Mio figlio ha 32 anni. Un tempo era un ragazzo pieno di vita, con sogni grandi e un cuore generoso. Mi sorprendeva con piccoli gesti d’affetto, come un mazzo di fiori senza motivo, e parlava del futuro con entusiasmo. Io e mio marito gli abbiamo dato tutto ciò che potevamo: un’educazione solida, amore incondizionato, il supporto necessario per costruirsi una vita serena.
Dopo il diploma si è iscritto all’università, ma ha preferito restare a vivere con noi. Non ci pesava: era il nostro unico figlio, e la sua presenza riempiva la casa di calore. Poi ha incontrato una ragazza speciale, intelligente e gentile. Quando lei si è trasferita da noi, ero sicura che insieme avrebbero costruito qualcosa di bello.
Ma col tempo ho iniziato a vedere segnali inquietanti. Dopo la laurea, mio figlio non ha mai cercato un lavoro. Passava le giornate davanti al computer, rinchiuso nel suo mondo virtuale, senza più ambizioni. La sua compagna ha provato a scuoterlo, a incoraggiarlo, poi ha iniziato a soffrire in silenzio. Alla fine, se n’è andata. Pensavo che la sua partenza sarebbe stata una scossa per lui. Invece, niente è cambiato.

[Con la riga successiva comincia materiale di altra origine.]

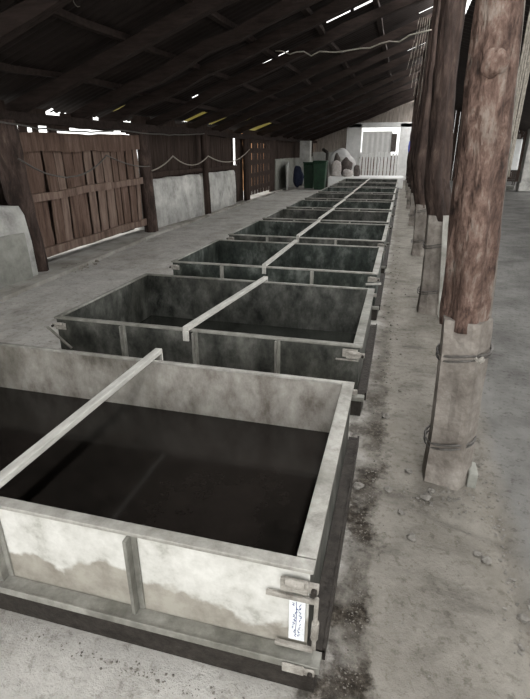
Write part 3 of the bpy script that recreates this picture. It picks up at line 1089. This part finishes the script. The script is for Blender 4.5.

La situazione ha logorato mio marito. Non sopportava vedere nostro figlio spegnersi così, senza una direzione. Le discussioni erano sempre più dure, finché, in un momento di rabbia e frustrazione, mio marito lo ha cacciato di casa.
Io non ho resistito. Dopo una settimana, mio figlio è tornato e non ho avuto il coraggio di lasciarlo fuori.
Poi è successo l’impensabile. Un giorno, rientrando a casa, ho trovato mio marito a terra. Il suo cuore aveva ceduto. Nell’altra stanza, mio figlio giocava con le cuffie nelle orecchie, ignaro di tutto. Se avesse chiamato aiuto, forse mio marito sarebbe ancora con me.
Dopo il funerale, qualcosa in lui si è spento del tutto. Non ha mostrato dolore, né rimorso. Non mi ha mai chiesto come stessi, non mi ha mai offerto una mano. Ha continuato a giocare.
Poi è iniziato il gioco d’azzardo online. All’inizio mi chiedeva piccole somme, poi sempre di più. Quando ho smesso di dargli denaro, ha iniziato a incolparmi per i suoi fallimenti, a urlarmi contro.
Un giorno, con gli occhi pieni di rabbia, mi ha gridato: “Un giorno te ne pentirai! Non alzerò un dito per aiutarti quando sarai vecchia e sola!”
Adesso vivo nella paura. Gli amici mi dicono di mandarlo via, di obbligarlo a prendersi le sue responsabilità. Ma come posso farlo? È mio figlio.
E se davvero un giorno mi abbandonasse? Se restassi completamente sola?